*Extracted entries*

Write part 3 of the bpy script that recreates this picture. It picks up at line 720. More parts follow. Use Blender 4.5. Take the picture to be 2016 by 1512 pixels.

* * *

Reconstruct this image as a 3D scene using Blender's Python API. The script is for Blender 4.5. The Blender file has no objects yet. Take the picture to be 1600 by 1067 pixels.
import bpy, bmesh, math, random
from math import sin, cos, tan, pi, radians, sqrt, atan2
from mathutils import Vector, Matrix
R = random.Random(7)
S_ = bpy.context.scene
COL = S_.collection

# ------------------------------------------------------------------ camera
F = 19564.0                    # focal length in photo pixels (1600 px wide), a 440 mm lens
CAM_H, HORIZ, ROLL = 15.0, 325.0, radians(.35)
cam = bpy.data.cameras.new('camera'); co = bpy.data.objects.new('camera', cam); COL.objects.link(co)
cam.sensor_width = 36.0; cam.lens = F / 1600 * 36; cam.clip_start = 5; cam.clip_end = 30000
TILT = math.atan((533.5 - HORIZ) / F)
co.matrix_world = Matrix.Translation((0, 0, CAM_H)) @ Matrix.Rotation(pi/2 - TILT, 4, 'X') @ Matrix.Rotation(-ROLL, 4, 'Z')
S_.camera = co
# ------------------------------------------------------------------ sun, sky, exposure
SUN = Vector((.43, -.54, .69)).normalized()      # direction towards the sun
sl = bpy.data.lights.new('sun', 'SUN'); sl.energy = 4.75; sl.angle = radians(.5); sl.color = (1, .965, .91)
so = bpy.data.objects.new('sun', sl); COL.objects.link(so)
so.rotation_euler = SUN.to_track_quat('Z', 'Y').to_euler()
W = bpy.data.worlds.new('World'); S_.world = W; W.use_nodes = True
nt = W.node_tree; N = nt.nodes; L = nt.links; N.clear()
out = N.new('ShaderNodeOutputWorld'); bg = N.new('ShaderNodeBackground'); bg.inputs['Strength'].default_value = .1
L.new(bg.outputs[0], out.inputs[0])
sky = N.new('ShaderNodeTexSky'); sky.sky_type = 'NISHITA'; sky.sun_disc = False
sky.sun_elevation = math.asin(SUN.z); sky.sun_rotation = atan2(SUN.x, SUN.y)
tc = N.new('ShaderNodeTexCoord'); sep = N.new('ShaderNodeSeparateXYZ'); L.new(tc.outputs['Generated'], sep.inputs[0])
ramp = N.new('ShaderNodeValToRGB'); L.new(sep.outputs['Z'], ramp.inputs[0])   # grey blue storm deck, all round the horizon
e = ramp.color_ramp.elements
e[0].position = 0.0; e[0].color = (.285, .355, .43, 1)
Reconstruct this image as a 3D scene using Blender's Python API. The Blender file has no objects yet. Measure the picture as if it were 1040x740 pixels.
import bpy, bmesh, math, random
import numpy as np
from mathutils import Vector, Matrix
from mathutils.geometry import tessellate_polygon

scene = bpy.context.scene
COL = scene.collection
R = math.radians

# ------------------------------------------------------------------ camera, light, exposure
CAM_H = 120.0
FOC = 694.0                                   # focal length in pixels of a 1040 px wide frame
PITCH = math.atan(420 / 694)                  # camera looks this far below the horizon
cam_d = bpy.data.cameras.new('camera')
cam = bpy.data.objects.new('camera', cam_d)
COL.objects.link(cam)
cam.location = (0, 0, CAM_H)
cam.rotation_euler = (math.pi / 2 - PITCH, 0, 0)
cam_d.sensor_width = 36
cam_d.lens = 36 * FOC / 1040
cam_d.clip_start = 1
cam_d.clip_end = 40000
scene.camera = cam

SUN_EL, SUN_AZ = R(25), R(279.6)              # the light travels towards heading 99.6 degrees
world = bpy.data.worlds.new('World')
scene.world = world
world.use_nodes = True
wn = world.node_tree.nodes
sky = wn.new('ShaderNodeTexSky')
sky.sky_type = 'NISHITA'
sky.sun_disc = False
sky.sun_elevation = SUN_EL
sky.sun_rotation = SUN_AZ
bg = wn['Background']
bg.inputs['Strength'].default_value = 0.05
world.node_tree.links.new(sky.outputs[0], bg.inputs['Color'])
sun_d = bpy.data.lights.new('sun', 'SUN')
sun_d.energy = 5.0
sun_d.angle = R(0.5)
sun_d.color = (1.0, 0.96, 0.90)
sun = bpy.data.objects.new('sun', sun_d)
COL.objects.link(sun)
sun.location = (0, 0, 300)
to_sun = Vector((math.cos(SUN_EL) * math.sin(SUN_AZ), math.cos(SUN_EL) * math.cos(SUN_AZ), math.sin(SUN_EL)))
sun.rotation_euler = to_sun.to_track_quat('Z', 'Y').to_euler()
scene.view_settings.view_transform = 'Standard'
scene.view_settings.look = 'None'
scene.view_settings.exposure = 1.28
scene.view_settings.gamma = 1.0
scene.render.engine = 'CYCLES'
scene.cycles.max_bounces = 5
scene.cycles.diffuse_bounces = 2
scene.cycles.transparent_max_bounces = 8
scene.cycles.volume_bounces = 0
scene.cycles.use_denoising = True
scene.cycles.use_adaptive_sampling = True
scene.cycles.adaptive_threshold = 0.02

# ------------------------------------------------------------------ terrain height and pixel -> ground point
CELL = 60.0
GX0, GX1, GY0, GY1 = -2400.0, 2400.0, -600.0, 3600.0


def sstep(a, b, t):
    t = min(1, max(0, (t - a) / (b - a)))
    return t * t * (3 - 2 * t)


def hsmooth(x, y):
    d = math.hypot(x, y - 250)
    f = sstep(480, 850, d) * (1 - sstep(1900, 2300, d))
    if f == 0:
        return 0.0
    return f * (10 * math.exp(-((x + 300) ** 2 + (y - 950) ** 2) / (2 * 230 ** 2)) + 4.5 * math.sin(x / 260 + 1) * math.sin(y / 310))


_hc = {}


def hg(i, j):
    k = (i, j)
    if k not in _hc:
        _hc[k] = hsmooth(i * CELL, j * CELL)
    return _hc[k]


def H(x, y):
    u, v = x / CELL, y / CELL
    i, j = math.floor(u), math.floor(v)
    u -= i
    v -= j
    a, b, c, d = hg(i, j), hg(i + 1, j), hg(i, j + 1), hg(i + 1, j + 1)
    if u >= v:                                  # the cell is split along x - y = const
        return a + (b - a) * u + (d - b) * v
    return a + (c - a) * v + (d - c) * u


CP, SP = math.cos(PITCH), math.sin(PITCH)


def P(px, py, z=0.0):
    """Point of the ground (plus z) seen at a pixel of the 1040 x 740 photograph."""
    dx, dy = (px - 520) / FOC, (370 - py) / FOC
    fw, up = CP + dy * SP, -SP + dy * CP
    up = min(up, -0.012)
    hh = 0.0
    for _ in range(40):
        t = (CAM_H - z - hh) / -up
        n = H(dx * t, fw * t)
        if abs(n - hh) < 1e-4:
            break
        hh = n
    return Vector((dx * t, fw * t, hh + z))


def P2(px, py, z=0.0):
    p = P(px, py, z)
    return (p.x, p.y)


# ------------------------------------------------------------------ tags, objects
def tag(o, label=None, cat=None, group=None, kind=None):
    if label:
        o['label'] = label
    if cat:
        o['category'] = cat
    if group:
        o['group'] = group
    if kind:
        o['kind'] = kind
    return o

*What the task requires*
Beginning with the line that contains "were 1040x740 pixels." and ending with the line that contains "from mathutils.geometry import", repeat exactly those lines and no others.

*Task output*
Reconstruct this image as a 3D scene using Blender's Python API. The Blender file has no objects yet. Measure the picture as if it were 1040x740 pixels.
import bpy, bmesh, math, random
import numpy as np
from mathutils import Vector, Matrix
from mathutils.geometry import tessellate_polygon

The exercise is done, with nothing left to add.